«Faço hoje 100 anos, mas sinto-me como se tivesse 60.» Agnes Keleti mantém o bom humor. Tem saúde, uma memória fresca e uma história condenada a chegar aos guiões de Hollywood.

Agnes nasce na Hungria em 1921 e passa a adolescência a fugir da sanha persecutória dos nazis. Judia, é obrigada a falsificar os documentos para fugir à morte certa num campo de concentração. Tudo isto antes de ganhar dez medalhas olímpicas nos Jogos de 1952 e 1956.

«Chamaram-me a ‘Rainha da Ginástica’, mas era um exagero», diz numa entrevista em 2017 a uma televisão húngara, com a certeza de que não tem de impressionar nada nem ninguém. A vida, maravilhosa e exemplar, é o maior dos tesouros que Agnes tem para mostrar.

Já centenária – desde 9 de janeiro -, a antiga campeã ainda faz a espargata, ainda caminha com elegância, ainda sabe o que é sentir-se fresca. Uma bênção. Tudo nesta história se assemelha ao realismo mágico de García Márquez e Borges. Porém, é tudo verdadeiro.

Agnes celebrou o centésimo aniversário há um mês, a 9 de janeiro (AP)

Agnes fala e quem a ouve só consegue sentir espanto. E uma inveja boa.

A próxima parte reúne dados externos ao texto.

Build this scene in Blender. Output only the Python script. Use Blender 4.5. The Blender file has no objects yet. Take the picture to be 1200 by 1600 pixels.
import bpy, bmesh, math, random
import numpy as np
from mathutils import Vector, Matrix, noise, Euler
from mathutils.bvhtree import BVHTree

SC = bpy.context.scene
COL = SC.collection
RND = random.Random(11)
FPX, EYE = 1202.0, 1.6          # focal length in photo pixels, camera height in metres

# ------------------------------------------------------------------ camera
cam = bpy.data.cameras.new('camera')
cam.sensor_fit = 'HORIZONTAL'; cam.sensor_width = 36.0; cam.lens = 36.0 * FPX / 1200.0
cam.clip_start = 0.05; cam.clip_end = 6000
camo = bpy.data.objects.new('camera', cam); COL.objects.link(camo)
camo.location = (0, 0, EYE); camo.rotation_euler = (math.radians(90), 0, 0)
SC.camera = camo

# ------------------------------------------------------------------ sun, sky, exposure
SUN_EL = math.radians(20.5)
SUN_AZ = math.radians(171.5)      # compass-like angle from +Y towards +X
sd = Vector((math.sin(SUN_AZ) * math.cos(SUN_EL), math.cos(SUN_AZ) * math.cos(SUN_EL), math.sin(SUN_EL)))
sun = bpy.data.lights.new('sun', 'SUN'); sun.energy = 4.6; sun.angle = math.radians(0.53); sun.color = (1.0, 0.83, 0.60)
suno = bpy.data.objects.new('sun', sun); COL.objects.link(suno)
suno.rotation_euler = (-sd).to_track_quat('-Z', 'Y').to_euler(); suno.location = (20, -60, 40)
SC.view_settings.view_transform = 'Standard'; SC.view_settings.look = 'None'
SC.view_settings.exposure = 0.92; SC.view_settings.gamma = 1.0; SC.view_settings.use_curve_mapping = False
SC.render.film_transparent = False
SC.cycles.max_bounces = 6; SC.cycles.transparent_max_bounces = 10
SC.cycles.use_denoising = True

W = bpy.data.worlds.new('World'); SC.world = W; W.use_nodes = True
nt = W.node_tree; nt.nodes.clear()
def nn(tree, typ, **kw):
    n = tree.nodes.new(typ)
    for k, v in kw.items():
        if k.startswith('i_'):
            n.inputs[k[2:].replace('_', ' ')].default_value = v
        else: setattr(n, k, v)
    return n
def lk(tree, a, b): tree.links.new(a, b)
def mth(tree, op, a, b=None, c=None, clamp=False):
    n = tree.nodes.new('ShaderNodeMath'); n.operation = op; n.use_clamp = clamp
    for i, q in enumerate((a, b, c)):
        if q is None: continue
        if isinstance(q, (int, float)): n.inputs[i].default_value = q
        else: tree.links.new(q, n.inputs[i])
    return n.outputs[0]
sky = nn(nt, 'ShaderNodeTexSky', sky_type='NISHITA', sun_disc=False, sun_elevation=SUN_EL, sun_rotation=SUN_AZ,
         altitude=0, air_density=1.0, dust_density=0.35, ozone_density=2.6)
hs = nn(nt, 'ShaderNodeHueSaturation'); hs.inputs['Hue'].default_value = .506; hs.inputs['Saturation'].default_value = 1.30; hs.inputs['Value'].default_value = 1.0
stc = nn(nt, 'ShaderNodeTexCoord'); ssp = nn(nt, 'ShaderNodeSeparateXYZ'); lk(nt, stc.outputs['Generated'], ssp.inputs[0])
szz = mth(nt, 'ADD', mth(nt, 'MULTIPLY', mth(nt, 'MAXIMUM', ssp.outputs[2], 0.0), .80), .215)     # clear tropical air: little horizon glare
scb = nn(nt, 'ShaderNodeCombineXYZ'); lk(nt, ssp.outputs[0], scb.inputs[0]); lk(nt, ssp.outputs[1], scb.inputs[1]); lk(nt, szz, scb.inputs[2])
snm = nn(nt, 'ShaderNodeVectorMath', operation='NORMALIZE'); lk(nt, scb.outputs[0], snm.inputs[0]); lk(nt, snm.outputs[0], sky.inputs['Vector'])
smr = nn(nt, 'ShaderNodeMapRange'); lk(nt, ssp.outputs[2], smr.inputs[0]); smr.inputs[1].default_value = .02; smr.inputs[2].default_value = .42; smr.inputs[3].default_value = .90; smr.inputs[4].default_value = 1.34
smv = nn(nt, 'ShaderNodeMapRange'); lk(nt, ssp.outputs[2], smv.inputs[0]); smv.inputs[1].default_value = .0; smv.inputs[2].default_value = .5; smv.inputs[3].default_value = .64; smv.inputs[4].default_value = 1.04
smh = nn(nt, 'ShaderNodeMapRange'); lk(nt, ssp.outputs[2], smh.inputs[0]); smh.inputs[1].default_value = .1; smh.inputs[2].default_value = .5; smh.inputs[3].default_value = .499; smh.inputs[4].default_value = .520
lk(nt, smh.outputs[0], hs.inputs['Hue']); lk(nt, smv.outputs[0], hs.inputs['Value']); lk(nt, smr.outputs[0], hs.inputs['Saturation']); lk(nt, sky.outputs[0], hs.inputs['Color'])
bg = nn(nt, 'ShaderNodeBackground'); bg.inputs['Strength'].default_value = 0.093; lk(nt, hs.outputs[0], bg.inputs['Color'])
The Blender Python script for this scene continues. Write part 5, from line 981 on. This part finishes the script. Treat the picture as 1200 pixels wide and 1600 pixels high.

Memórias coloridas, como se Tim Burton pintasse um novo Big Fish e tornasse a vida numa palete de cores vibrantes.

«Sim, fugi aos nazis e não só. Escapei aos russos quando quiseram tomar conta da Hungria. Tive de falsificar documentação e fugi para outros países, onde trabalhei como criada em casas de pessoas ricas.»

Os historiadores garantem que 46 atletas olímpicos morreram nas prisões de Hitler, 13 em Auschwitz. E que 550 mil judeus húngaros perderam a vida, vários deles familiares de Agnes Keleti.

A perseguição, a intolerância, o preconceito. A maldade humana na sua forma mais nojenta. A extrema direita que qualquer alma boa, como a de Agnes, quer apagar deste planeta.

Seria normal, até aceitável, encontrar mágoa e rancor nas palavras desta senhora. Mas não. «Tenho saúde, tenho vida, adoro viver. Não posso viver a esconder-me dos fantasmas do passado.» Uma lição.

Agnes começa a fazer ginástica aos quatro anos, no VAC Sports de Budapeste, o único clube judeu na capital húngara. É pela primeira vez campeão nacional com 16 anos, em 1937, mas aí já a mão negra do nazismo paira sobre a cidade. Foge do país, volta e compete nas Olimpíadas de 1952 (Helsínquia) e 1956 (Melbourne).

Devido à invasão perpetrada pela União Soviética ao seu país, Agnes é novamente obrigada a fugir. Encontra abrigo em Israel e é aí que se torna treinadora e mentora das equipas de ginástica do país, até aos anos 90.

Só em 2015, e depois de 60 anos emigrada, Agnes volta à Hungria. É ali que quer passar os últimos dias da vida. Mas, como diriam os gauleses de Asterix e Obelix, amanhã não será certamente a véspera desse dia.

Ah, e se acham que Agnes Keleti é a mais velha atleta olímpica viva, então registem isto: há dez antigos competidores de Jogos com idade superior à da campeã húngara. Félix Sienra, velejador uruguaio que esteve nas Olimpíadas de 1948, é o mais velho de todos. Completou 105 anos também em janeiro.